I have to disagree with my friends at Global Capital. The jist of their conference summary was that covered bond people are incurable optimists. Like a declining industrial nation, we look to overseas colonial expansion to shore up a failing domestic economy. 

The inclusion of the words “..and covered bonds” to the ECB’s securitisation purchase programme  was to placate the Germans with their atavistic failure to embrace the new, improved, nothing could possibly go wrong this time, securitisation market.


It is true covered bonds outstanding have shrunk for the first time ever (oh the schadenfreude!). This is a small net change caused by two short term factors offsetting otherwise healthy expansion. The shrinkage of public sector pfandfbrief as a result of the 2003 abolition of gewahrtragerehaftung (you’ve got to love the German language) has run its course.

Likewise the shrinkage in retained bonds-for-repo is a case of ‘job done’.  The contrast with the calamitous decline in the securitisation market, both cause and quantum, is too obvious to be worth commenting on.

That outstandings in most developed markets have been broadly constant year-on-year - rather than the traditional 12% growth rate - is a sign of how good things are. As any DCM officer will ruefully tell you the combination of central bank liquidity, bank shrinkage and spread compression means issuers don’t need covered bonds right now. When normal or adverse conditions return, as they will, so will that long term growth trend.

What is interesting about the growth of the new markets is that it is in the face of more or less the same conditions. None of the Singaporean banks I spoke to in Vienna need funding, they too have abundant liquidity (and it isn’t central bank dependent there). But still they are working hard to join the market. Why? A big clue comes from the fact that they already buy covered bonds, they just want to sell them too. 

There was a lot of focus in Vienna on banks needing more covered bonds for LCR. Less focus on the  other reasons emerging why the system badly needs high quality, liquid, non-governmental liquid assets. From collateralising ISDAs to securing TLTRO advances the increase in demand for eligible collateral in the new financial architecture is on an eye-watering scale.

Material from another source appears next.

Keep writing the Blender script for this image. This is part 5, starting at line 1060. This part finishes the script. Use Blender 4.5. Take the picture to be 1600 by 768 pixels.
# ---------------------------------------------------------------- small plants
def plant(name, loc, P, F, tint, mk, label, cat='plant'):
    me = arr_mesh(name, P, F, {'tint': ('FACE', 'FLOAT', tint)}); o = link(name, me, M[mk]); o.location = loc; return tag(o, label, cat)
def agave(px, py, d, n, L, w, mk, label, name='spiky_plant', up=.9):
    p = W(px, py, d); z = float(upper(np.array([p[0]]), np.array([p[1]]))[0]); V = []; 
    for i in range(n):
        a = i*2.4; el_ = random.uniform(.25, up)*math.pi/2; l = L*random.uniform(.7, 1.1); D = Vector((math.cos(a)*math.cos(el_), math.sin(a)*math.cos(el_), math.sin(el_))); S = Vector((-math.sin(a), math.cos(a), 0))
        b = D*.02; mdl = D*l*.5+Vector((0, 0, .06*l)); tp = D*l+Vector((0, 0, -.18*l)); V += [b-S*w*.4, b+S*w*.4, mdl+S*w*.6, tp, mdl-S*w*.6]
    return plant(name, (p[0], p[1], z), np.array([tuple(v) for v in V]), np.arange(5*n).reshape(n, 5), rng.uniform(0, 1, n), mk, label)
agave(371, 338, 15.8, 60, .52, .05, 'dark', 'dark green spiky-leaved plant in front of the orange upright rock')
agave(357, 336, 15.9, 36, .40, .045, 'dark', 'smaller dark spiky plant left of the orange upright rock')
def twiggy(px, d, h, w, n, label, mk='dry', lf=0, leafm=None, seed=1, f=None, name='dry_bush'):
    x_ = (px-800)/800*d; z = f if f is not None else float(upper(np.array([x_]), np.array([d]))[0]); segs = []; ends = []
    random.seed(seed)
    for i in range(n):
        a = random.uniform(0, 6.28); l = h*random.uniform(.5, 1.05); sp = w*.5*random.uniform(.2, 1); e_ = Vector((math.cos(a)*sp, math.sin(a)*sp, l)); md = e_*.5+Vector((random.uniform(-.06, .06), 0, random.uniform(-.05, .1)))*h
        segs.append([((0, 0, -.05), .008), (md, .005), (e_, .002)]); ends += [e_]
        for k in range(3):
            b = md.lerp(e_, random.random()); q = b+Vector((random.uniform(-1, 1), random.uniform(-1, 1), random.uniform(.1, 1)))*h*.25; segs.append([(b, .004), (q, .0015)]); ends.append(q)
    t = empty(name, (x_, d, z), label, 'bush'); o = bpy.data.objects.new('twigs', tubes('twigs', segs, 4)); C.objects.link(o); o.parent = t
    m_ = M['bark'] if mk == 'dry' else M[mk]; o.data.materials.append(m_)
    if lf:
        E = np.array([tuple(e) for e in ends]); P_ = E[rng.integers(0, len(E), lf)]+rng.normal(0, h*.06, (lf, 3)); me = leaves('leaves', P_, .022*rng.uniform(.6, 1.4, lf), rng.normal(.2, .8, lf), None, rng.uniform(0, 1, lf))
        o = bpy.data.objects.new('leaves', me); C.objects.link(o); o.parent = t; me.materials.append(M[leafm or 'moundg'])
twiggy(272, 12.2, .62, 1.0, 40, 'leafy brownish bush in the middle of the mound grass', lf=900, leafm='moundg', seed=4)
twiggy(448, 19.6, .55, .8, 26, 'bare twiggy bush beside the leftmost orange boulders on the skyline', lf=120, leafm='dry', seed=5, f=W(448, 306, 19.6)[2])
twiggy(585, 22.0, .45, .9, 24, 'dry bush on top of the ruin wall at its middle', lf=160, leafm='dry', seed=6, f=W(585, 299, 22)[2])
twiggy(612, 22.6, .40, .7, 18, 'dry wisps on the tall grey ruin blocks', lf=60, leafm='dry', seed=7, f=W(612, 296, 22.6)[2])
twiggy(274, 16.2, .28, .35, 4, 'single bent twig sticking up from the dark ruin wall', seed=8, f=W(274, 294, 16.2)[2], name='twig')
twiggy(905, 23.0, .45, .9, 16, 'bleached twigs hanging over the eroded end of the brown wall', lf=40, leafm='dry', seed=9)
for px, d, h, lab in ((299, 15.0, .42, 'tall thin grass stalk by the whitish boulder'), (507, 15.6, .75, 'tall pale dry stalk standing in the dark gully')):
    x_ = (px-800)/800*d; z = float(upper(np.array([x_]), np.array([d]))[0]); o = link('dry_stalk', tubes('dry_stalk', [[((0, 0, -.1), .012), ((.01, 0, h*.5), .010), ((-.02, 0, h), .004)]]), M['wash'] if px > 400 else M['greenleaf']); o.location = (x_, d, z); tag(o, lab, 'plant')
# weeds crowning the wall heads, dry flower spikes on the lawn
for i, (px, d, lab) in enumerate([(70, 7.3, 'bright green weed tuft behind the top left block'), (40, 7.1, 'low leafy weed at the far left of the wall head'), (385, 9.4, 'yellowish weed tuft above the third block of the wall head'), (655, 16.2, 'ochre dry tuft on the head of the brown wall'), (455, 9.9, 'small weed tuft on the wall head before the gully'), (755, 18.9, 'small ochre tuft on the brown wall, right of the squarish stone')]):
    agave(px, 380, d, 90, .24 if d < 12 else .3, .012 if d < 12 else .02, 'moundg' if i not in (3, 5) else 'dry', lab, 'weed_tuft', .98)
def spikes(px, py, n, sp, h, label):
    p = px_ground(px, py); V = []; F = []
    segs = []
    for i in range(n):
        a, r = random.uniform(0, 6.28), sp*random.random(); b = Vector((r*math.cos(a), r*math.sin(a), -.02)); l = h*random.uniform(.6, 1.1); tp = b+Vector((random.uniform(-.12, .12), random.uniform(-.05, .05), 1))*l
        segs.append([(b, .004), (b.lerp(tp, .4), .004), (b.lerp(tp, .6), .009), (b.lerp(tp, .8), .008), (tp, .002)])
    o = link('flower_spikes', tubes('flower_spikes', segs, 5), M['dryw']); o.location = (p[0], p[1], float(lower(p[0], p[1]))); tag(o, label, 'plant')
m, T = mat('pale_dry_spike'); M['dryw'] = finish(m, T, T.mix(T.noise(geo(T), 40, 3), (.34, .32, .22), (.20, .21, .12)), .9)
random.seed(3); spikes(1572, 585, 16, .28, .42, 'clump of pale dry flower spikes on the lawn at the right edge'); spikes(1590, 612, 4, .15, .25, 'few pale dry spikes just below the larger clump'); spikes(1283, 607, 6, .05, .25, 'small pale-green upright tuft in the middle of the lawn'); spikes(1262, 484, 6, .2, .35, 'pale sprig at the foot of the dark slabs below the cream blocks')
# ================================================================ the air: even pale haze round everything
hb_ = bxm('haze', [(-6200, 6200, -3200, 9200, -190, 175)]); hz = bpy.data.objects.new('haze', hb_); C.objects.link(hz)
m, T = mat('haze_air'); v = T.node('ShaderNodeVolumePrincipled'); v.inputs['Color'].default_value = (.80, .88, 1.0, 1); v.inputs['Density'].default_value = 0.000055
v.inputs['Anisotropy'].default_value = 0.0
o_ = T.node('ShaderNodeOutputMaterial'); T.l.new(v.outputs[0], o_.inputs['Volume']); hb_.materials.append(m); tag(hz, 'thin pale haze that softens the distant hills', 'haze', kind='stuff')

Whilst the scale of demand for these assets is sometimes overlooked, there is something more important, more overlooked: almost all of these new uses of collateral are subject to daily margining. Securitisation 2.0 seems to have spent a lot of effort trying to solve a problem that didn’t really exist in version 1.0: credit. But it overlooks the real cause of the problem – price volatility caused by the nature of the investor base (and correlation between their de-leveraging triggers).
To meet the needs of the system going forward, we really need a stable, large, real money investor base. There were plenty of them in Vienna and I, for one, think their optimism was justified.